Making the Charity a Beneficiary of your Life Insurance Policy
You may wish to make the charity the beneficiary (or a contingent beneficiary)
of a life insurance policy as a way to make a sizeable future gift. You retain
lifetime ownership of the policy, keeping the right to cash it in, borrow against
it, and change the beneficiary. A gift of this nature is treated much like a bequest
made through your will. Because you retain the ownership of your asset (the policy),
you will not receive an income tax charitable deduction for this future gift or
for your premium payments during your lifetime. The
policy's proceeds will be included in your gross estate, and your estate can take
an estate tax charitable deduction. Making a Gift of Your Policy
You may wish to transfer ownership of a policy to the charity, or purchase
a new policy with the charity as owner and beneficiary. If you make a charity
the owner and beneficiary of a policy, you are entitled to certain tax advantages. Example:
Since their children had grown up and begun lives on their own, the Walkers
decided to review their finances. They realized that some of the insurance they
carried while the children were dependent on them was now not really needed. They
decided to donate a fully paid-up policy to charity. Their
financial advisor told them that as the policy is paid-up, they are entitled to
a charitable deduction equal to the lessor of the premiums they paid over the
life of the policy or the cost of a comparable replacement policy if purchased
today. The Walker children were very supportive of the idea. In fact, one of
their children purchased a small whole life policy and designated the charity
as the owner and irrevocable beneficiary. As a result, the annual premiums that
are paid are a charitable deduction. Wealth Replacement Using Life Insurance
A donor may make a current gift to charity and receive a charitable tax deduction.

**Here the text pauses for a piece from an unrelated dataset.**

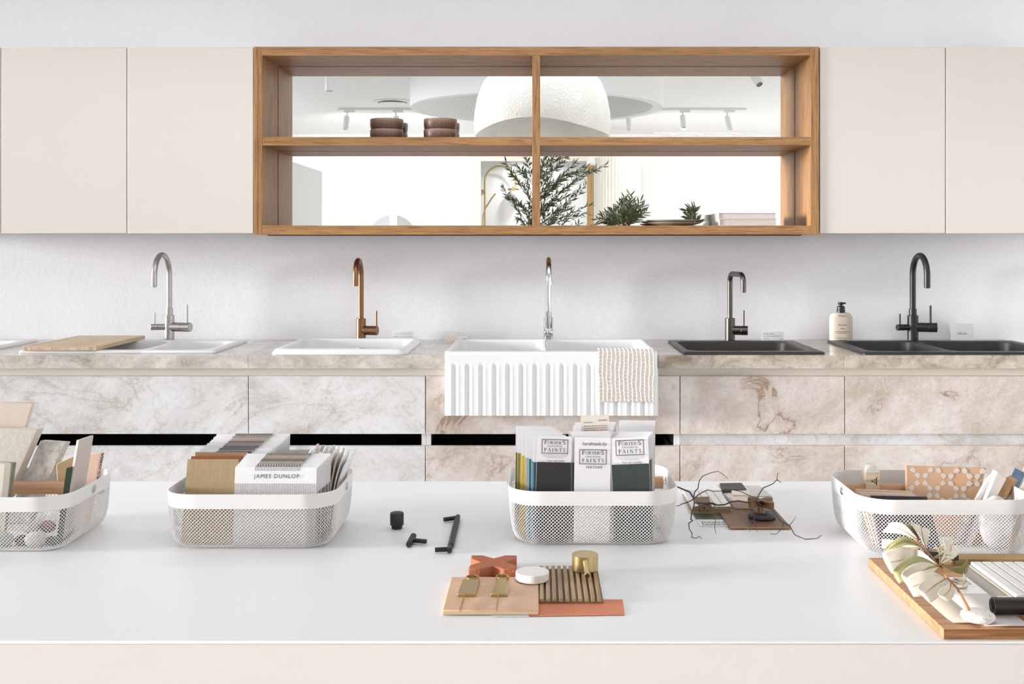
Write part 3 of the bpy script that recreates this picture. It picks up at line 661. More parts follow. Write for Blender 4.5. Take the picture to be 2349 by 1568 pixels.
sprig('bushy olive sprig lying left of the plates on the bottom shelf', (X(1440, ys), ys, zsh), [at(a, b, ys+random.uniform(-.05, .06)) for a, b in ((1378, 499), (1390, 490), (1404, 480), (1418, 470), (1432, 458), (1446, 443), (1452, 452), (1458, 472), (1470, 460), (1478, 470), (1483, 486), (1425, 488), (1400, 505), (1460, 490), (1440, 478))], 12, 3)
sprig('small olive sprig standing behind the right rim of the plates', (X(1590, 4.57), 4.565, zsh), [at(a, b, 4.565) for a, b in ((1577, 482), (1586, 474), (1596, 476), (1604, 505), (1580, 498))], 8, 5)
# ------------------------------------------------------------------ the room the mirror shows
# pendant and ceiling drum over the island
PV = 7.25; DV = 9.1; pc = refl(1244, 300, PV)
dr = thing('ceiling_drum', 'large white ring shaped ceiling drum around the plaster pendant', 'ceiling drum', (refl(1231, 0, DV).x, 2*MIRY-DV, Z(250, DV)))
dz = Z(250, DV); dc = (refl(1231, 0, DV).x, 2*MIRY-DV, 0); DK = DV/7.6
MB().lathe([(.82*DK, dz+.02), (.82*DK, ZC-.002), (.895*DK, ZC-.002), (.895*DK, dz+.006), (.89*DK, dz), (.825*DK, dz), (.82*DK, dz+.006), (.82*DK, dz+.02)], 96, dc, False, False).build('ring', M_ceil, dr)
_t = NT('rough_white_plaster').set(.9); _v = _t.coords(); _t.base(_t.ramp(_t.noise(_v, 8), [(.3, '#e6e3da'), (.7, '#efede6')])); _t.bump(_t.noise(_v, 60, 4), .7, .01)
pd = thing('pendant_lamp', 'huge rough white plaster dome pendant hanging in the ceiling drum', 'pendant lamp', (pc.x, pc.y, Z(318, PV)))
zp = Z(316, PV); NPD = 72; rings = []
prof = [(.455, 0), (.465, .06), (.46, .14), (.44, .24), (.40, .34), (.33, .42), (.22, .475), (.10, .50), (.035, .505)]
def pring(rr, h, inner=0):
    out = []
    for k in range(NPD):
        a = 2*PI*k/NPD; w = (.055*max(0, math.sin(a-.25))**3-.025*math.cos(a)**2)*max(0, 1-h/.22); out.append(Vector((pc.x+rr*math.cos(a), pc.y+rr*math.sin(a), zp+.035+h+w)))
    return out
rings = [pring(.40, .09), pring(.425, .05), pring(.440, .006)]+[pring(a, b) for a, b in prof]
MB().loft([pring(.05, .46), pring(.25, .42), pring(.36, .26)]+rings, True, True).build('shade', _t.m, pd, angle=70)
MB().cyl((pc.x, pc.y, zp+.52), (pc.x, pc.y, ZC-.001), .012).build('stem', M_white, pd)
# ceiling track lights
def track(label, V, px0, px1, heads, power=0):
    y = 2*MIRY-V; x0, x1 = X(px0, V), X(px1, V); r = thing('track_light', label, 'track light', ((x0+x1)/2, y, ZC))
    MB().box(x0, x1, y-.016, y+.016, ZC-.022, ZC-.001).build('rail', M_white, r)
    for px, tx, ty in heads:
        x = X(px, V); a = Vector((x, y, ZC-.085)); d = Vector((tx, ty, -1)).normalized()
        MB().box(x-.03, x+.08, y-.014, y+.014, ZC-.045, ZC-.023).build('driver_box', M_white, r)
        s = MB().cyl((x, y, ZC-.045), (x, y, ZC-.1), .008, n=12).cyl(a, a+d*.15, .03, n=28).build('spot_head', M_white, r)
        MB().cyl(a+d*.148, a+d*.1505, .024, n=24).build('lens', mat('spot_lens', '#6b6b6d', .2), s)
        if power:
            l = bpy.data.lights.new('spot_lamp', 'SPOT'); l.energy = 130 if px < 1000 else power; l.spot_size = 2.1; l.spot_blend = .9; l.shadow_soft_size = .1; l.color = (1, .97, .94)
            lo = bpy.data.objects.new('spot_lamp', l); COL.objects.link(lo); lo.location = a+d*.17; lo.rotation_euler = Vector((0, -1, -.45)).to_track_quat('-Z', 'Y').to_euler()
    return r
track('long white ceiling track with white spot heads behind the ceiling drum', 11.3, 775, 1712, [(796, -.12, .1), (908, .15, 0), (1442, 0, .1), (1566, .03, .5), (1668, .22, .1)], 40)
track('white ceiling track at the far wall seen low in the mirror', 13.7, 1500, 1745, [(1540, 0, .2), (1600, .2, 0), (1690, .1, .1)])
for lb, px, tx, ty in (('single white ceiling spot at the upper left of the mirror', 755, .02, .05), ('single white tilted ceiling spot at the upper right of the mirror', 1722, .38, .75)):
    V = 8.2; y = 2*MIRY-V; x = X(px, V); r = thing('ceiling_spot', lb, 'ceiling spot', (x, y, ZC)); d = Vector((tx, ty, -1)).normalized(); a = Vector((x, y, ZC-.10))
    MB().cyl((x, y, ZC-.001), (x, y, ZC-.02), .04).cyl((x, y, ZC-.02), a, .009, n=12).build('mount', M_white, r)
    s = MB().cyl(a-d*.02, a+d*(Z(210, V) and .165), .031, n=28).build('spot_head', M_white, r); MB().cyl(a+d*.164, a+d*.167, .024, n=24).build('lens', mat('spot_lens', '#6b6b6d', .2), s)
p = refl(900, 0, 10.75); r = thing('air_diffuser', 'round white ceiling air diffuser left of the drum', 'air vent', (p.x, p.y, ZC))
MB().lathe([(.19, ZC-.001), (.19, ZC-.008), (.175, ZC-.014), (.15, ZC-.012), (.15, ZC-.001)], 48, (p.x, p.y, 0), False, False).build('ring', M_white, r)
MB().lathe([(0, ZC-.03), (.10, ZC-.034), (.128, ZC-.026), (.13, ZC-.022), (.02, ZC-.02), (.02, ZC-.001)], 48, (p.x, p.y, 0)).build('disc', M_white, r)
# partition, cupboard, round mirror
px = X(739, 11.0); zt = Z(394, 11.0)
tag(MB().box(px-.12, px, 2*MIRY-11.0, 2*MIRY-8.6, 0, zt).build('low_partition', M_paint, bevel=.002), 'white half height partition panel at the left end of the mirror', 'partition')
r = thing('tall_cupboard', 'narrow white cupboard beyond the partition panel', 'cupboard', (X(745, 13.0), 2*MIRY-13.0, 0))
x0, x1, yc = X(735, 13), X(757, 13), 2*MIRY-13.0
MB().box(x0-.3, x1, yc-.35, yc-.02, .0, Z(468, 13)).build('body', M_white, r); MB().box(x0-.296, x1-.03, yc-.02, yc, .04, Z(472, 13)).build('door', M_white, r, bevel=.002)
c = refl(900, 0, 13.93); rr = .325; r = thing('round_mirror', 'round frameless wall mirror low at the left of the mirrored room', 'mirror', (c.x, YB, Z(492, 13.93)-2*rr)); zc_ = Z(492, 13.93)-rr
MB().cyl((c.x, YB+.001, zc_), (c.x, YB+.02, zc_), rr, n=72).build('backing', M_white, r); MB().cyl((c.x, YB+.0201, zc_), (c.x, YB+.0245, zc_), rr-.004, n=72).build('glass', M_mirror, r)
# shower column in the niche
nl = bpy.data.lights.new('added_niche_fill', 'SPOT'); nl.energy = 60; nl.spot_size = 2.4; nl.spot_blend = .6; nl.shadow_soft_size = .06  # lamp added to brighten the niche
no = bpy.data.objects.new('added_niche_fill', nl); COL.objects.link(no); no.location = ((DX0+DX1)/2, YB-.5, ZC-.03)
tag(MB().lathe([(.07, ZC-.001), (.07, ZC-.012), (.055, ZC-.02), (.05, ZC-.012), (.0, ZC-.012)], 32, ((DX0+DX1)/2, YB-.5, 0)).build('fill_downlight', M_white), 'made-up round downlight in the shower niche ceiling', 'fill_downlight')  # fitting made up to go with the added niche lamp
V = 14.85; yN = 2*MIRY-V
sx = X(1112, V); sw = thing('shower_column', 'brass shower column with arched arm in the white niche', 'shower', (sx, yN, .9))
xr = X(1183, V); R = (xr-sx)/2; zt = Z(381, V)-R
pts = [(sx, yN, .9), (sx, yN, 1.5), (sx, yN, zt)]+[(sx+R-R*math.cos(PI*k/20), yN, zt+R*math.sin(PI*k/20)) for k in range(1, 21)]+[(xr, yN, Z(428, V))]
MB().tube(pts, .013, 14).build('riser', M_brass, sw, angle=60)
MB().lathe([(.015, Z(428, V)), (.02, Z(430, V)), (.085, Z(433, V)), (.088, Z(436, V)), (.0, Z(437, V))], 32, (xr-.03, yN, 0)).build('shower_head', M_brass, sw)
MB().cyl((sx, yN, Z(440, V)), (sx-.03, yN-.14, Z(440, V)), .015).cyl((sx-.045, yN-.01, Z(440, V)), (sx-.02, yN-.01, Z(440, V)), .035).build('bracket', M_brass, sw)
MB().tube([(sx, yN, Z(480, V)), (X(1128, V), yN+.02, Z(455, V)), (X(1137, V), yN+.03, Z(444, V))], .011, 10).build('hand_shower', M_brass, sw)
MB().tube([(X(1110, V), yN, Z(486, V)), (X(1107.5, V), yN, Z(500, V)), (X(1107, V), yN, Z(520, V)), (X(1109, V), yN, 1.0)], .007, 8).build('hose', M_brass, sw)
# timber post and fluted column
pp = refl(1354, 0, 13.8); tag(MB().box(pp.x-.045, pp.x+.045, pp.y-.045, pp.y+.045, 0, Z(379, 13.8)).build('timber_post', wood('pale_timber', '#d9b98c', '#c29a68', 'z', .3), bevel=.004), 'pale timber post beside the olive tree', 'post')
cc = refl(1417, 0, 13.3); m = MB(); NF = 40; ring = []
for k in range(NF*4):
    a = 2*PI*k/(NF*4); q = .285-.012*abs(math.sin(a*NF/2))**.5*0-.010*(1-abs(math.cos(a*NF/2)))
    ring.append((q*math.cos(a), q*math.sin(a)))
m.loft([[Vector((cc.x+x, cc.y+y, z)) for x, y in ring] for z in (0, Z(362, 13.3))]); tag(m.build('fluted_column', mat('ivory_fluted_plaster', '#ece9df', .7), angle=50), 'ivory fluted round column right of the olive tree', 'column')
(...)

At the same time, the donor may purchase life insurance to replace the donated
amount or perhaps, the amount after estate tax that the beneficiaries would have
received. Depending on the circumstances, the charitable tax savings and any life
income resulting from the gift may defray the cost of the wealth replacement insurance
premiums. Example:
John Abbott, age 67, wants to make a gift that will ultimately be used
to purchase equipment for a charity he has supported for years, but he is also
concerned for his children and their futures. He creates a 6 percent Charitable
Remainder Unitrust for $100,000, which yields a tax savings to him of $13,307.
He then purchases a $100,000 whole life insurance policy that will maintain his
children's inheritance. His annual premium payments are $4,500, which he pays
for the first three years from his tax savings and subsequently with the increased
income from his trust. Creating a Life Insurance Trust You may
want to set up an Irrevocable Life Insurance Trust (ILIT). An ILIT removes the
life insurance from your estate to help reduce estate tax while providing other
benefits. For example, upon one's death, the proceeds of the life insurance policy
may remain in the trust to provide income for the surviving spouse, but stays
outside of the spouse's estate for estate tax purposes. Or, the trust could be
used to distribute proceeds to children of a previous marriage. Although ILITs
can be expensive and more complicated than owning life insurance directly, they
may be an attractive option in certain situations. As with all
matters concerning estate planning, please consult your estate and tax specialists.